Это видимо и есть мудрость и даже пре-мудрость. Разум имеет границы (Кант). Наверно это и есть «звездное небо над нами» и «нравственный закон во мне» (по Канту же, его волнующие). И время начинает светиться в словах, оттуда-сюда! Не во мне, конечно, но в пространстве междусубъектности. И мыслит уже не Я, а Мы. Так что мысль не уничтожается, а просыпается из спящего, покойного состояния в смыслах слов и рое чувств. Тут Пушкин будет кстати в предчувствии вдохновения: «и мысли в голове волнуются в отваге, и рифмы легкие навстречу им бегут, и пальцы просятся к перу, перо-к бумаге. Минута и стихи свободно потекут»! Хотя для этого должен быть зов Аполлона.

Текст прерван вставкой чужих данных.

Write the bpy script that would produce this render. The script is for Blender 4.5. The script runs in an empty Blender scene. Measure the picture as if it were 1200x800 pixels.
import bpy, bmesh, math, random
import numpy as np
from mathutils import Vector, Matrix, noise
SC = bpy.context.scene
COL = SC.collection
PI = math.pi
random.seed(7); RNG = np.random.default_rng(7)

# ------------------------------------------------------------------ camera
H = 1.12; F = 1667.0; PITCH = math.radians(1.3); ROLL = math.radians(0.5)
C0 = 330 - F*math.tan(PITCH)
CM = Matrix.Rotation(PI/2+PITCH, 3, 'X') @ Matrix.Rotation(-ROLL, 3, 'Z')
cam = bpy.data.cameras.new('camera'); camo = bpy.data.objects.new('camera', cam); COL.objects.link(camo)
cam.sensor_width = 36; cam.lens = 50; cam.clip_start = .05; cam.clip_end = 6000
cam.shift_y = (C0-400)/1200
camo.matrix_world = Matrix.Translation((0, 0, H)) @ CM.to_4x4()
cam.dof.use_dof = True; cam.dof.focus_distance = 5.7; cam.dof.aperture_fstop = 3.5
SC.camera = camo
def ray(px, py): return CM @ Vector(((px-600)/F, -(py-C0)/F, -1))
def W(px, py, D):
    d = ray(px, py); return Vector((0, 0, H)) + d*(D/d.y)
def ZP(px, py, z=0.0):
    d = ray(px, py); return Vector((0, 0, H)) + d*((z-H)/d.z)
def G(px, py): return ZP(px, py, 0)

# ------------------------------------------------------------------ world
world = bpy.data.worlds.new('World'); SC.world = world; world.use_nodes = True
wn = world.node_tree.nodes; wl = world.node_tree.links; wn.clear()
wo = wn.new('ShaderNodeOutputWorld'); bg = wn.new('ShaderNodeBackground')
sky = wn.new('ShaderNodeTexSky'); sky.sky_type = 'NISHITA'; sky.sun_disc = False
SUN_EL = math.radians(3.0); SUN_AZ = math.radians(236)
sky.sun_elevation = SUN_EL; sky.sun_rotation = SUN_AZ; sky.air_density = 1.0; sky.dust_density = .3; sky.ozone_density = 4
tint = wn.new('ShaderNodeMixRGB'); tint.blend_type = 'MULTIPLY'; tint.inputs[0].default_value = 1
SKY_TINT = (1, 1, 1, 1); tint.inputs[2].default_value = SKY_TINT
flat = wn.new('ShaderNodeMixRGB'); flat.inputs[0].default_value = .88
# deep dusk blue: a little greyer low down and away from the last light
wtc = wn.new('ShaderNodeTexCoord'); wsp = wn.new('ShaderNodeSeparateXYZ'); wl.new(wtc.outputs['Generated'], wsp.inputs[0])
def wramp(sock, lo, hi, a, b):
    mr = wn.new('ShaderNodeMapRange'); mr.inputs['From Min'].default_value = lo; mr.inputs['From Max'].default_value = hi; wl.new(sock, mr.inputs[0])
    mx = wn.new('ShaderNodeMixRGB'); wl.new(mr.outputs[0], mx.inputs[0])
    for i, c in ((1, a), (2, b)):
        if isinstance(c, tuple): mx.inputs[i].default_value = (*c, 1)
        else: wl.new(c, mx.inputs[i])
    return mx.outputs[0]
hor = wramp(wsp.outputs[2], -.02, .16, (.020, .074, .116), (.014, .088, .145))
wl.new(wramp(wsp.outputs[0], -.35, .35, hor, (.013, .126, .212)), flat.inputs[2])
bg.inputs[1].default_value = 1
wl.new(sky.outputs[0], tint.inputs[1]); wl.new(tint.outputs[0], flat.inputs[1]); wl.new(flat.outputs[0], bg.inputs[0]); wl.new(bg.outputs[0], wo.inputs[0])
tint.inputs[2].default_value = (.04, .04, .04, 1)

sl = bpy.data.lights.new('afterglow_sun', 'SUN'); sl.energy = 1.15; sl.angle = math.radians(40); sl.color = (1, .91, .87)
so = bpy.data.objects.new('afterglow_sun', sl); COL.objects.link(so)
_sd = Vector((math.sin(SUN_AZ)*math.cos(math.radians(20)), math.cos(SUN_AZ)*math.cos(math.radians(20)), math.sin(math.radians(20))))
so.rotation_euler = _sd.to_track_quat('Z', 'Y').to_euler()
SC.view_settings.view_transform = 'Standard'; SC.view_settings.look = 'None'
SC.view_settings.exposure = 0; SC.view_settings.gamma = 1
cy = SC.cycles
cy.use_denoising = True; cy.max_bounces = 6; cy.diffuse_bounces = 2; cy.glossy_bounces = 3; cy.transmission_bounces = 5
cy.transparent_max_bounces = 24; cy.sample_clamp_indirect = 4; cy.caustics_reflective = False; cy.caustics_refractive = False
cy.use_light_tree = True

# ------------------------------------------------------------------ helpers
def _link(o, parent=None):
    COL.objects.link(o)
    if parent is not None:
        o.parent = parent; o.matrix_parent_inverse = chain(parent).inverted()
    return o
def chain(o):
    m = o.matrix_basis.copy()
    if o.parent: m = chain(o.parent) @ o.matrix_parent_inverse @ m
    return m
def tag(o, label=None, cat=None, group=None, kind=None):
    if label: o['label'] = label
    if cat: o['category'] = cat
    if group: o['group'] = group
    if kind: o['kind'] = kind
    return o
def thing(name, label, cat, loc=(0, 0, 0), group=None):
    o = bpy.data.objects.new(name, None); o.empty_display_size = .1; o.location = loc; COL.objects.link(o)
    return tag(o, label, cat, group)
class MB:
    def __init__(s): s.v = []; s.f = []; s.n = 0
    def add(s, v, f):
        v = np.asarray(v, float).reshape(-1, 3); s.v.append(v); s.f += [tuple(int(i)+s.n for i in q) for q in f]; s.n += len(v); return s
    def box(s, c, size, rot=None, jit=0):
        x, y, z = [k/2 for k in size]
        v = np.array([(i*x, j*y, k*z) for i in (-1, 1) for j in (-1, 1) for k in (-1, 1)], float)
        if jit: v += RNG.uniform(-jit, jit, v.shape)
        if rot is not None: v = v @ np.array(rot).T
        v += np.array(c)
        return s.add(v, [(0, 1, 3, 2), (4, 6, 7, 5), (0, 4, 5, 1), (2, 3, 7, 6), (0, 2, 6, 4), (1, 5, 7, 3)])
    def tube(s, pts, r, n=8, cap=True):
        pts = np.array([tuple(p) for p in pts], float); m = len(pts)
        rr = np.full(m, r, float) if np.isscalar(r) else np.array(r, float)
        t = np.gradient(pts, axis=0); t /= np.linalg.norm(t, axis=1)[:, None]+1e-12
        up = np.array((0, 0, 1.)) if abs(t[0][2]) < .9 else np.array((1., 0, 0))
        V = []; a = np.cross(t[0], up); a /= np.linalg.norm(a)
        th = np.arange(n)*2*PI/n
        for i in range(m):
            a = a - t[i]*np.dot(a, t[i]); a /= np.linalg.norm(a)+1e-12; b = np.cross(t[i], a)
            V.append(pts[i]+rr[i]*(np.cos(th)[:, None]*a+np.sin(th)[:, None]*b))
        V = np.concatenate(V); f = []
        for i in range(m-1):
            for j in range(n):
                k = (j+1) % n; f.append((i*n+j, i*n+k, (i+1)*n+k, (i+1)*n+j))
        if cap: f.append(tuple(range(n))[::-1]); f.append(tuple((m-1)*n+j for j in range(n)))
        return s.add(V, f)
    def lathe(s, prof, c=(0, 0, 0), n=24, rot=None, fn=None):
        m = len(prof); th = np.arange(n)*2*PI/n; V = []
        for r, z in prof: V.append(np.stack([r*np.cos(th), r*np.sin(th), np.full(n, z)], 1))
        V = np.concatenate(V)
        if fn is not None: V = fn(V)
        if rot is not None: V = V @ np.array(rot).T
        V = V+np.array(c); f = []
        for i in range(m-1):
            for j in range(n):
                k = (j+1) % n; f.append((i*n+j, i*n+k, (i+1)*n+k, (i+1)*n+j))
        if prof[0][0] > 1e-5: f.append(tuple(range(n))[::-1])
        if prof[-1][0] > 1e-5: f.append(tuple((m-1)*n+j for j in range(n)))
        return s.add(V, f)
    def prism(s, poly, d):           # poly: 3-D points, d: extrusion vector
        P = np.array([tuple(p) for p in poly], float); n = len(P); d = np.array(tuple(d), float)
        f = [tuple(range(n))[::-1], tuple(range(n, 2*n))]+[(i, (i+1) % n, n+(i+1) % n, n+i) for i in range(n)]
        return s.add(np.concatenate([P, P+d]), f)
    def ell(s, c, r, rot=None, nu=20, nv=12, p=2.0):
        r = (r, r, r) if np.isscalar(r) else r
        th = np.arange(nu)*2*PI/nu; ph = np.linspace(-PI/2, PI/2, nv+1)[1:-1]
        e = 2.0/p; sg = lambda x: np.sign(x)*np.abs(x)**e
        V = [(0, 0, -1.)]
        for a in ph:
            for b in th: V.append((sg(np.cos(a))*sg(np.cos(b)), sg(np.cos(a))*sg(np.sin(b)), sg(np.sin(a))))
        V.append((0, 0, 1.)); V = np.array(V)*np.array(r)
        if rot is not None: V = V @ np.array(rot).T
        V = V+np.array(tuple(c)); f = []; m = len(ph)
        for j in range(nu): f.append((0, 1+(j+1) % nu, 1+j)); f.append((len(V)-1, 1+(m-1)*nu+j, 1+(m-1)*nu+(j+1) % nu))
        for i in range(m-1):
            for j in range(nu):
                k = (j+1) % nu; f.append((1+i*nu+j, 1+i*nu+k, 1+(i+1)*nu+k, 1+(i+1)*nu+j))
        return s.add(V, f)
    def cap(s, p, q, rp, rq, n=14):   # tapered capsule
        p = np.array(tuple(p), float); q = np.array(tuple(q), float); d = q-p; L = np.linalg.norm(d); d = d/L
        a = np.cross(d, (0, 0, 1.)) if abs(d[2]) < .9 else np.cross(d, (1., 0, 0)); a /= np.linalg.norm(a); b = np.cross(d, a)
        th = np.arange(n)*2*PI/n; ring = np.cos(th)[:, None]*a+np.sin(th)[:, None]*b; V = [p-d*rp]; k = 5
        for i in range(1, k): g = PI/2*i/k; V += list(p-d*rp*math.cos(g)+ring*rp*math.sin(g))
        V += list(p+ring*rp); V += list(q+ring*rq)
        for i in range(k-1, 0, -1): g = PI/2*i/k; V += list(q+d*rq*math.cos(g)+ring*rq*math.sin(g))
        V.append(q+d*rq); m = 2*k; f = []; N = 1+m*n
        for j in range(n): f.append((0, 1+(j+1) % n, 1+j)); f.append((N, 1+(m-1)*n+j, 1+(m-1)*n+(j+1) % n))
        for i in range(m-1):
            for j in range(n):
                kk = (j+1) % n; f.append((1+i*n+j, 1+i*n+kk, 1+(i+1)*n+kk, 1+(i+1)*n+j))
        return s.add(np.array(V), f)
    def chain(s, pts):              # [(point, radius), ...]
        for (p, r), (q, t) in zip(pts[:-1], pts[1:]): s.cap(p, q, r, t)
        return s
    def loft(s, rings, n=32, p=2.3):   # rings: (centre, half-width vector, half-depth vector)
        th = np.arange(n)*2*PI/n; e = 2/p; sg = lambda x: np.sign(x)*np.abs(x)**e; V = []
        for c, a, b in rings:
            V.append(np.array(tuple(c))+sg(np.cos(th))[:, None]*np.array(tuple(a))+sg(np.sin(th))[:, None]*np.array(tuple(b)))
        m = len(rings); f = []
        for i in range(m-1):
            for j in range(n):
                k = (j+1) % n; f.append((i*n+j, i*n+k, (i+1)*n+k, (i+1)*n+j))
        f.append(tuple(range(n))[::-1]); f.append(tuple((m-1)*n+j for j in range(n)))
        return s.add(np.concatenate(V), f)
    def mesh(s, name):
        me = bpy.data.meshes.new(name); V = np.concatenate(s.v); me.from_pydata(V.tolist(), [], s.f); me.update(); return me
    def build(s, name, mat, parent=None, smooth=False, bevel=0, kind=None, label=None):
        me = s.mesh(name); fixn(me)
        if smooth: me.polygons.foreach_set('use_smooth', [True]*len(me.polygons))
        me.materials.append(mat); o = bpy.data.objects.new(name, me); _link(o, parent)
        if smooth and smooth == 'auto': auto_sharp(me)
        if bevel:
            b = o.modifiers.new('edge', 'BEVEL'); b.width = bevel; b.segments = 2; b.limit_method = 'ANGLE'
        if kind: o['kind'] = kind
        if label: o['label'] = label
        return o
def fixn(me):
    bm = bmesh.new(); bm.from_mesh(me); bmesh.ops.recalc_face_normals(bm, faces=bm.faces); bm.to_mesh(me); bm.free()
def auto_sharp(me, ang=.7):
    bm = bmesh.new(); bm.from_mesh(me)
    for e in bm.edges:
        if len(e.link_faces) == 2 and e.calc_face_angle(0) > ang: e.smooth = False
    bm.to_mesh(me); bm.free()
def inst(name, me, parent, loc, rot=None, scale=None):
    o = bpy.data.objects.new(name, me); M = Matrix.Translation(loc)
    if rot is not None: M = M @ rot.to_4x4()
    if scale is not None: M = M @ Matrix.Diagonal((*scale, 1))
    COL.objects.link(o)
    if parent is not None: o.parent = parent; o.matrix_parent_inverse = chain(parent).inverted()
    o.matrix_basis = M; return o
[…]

«Вместо троеточия» звучат стихи.

Да, но тут ведь все-таки вопрос — «откуда пишется?» — остается в силе? Ну да, конечно, пишется оттуда свыше! Слышится, видится! Но тогда возникает вопрос, почему? Не отсюда и теперь?

Да, в прорыве от мысли к чувственности через интуицию она сплавляется в единство, состояние вдохновения. Чувственный опыт не исчезает в разуме, хотя и используется в нем. Но в чувственности есть не только опыт, но и душевно-духовная сокровенность. Но она-то уже не субъективна, а межсубъектна, то есть таится в общении. У Батищева Г.С.: «общение-душа культуры». Так вот, если пойти на формальные пояснения, то рецепт «ощущение-восприятие-представление» переворачивается на концепт «представление-восприятие-ощущение». Как? Почему? Для чего? Субъективный топос мыслей (декоративно) сменяется пространством межсубъектности. Во вдохновенной душевно-духовной самоотдаче чело-века. «Как приношение жертвы Аполлону». И только тогда, оттуда раздается голос творца, подхватываемый голосом отсюда.

Творчество никоим образом не субъективно, оно не есть экстраполяция себя вовне. Это будет халтура, какафония или мазня. Оно собственно и есть время, но в течении его между субъектами самими (в данном случае), оно в истечении из сверхчувственности к внимающей душе. Душа открывается небесам и человек оказывается душой в себе. Большое — в малом. Вечное — в конечном. Великое — в частном.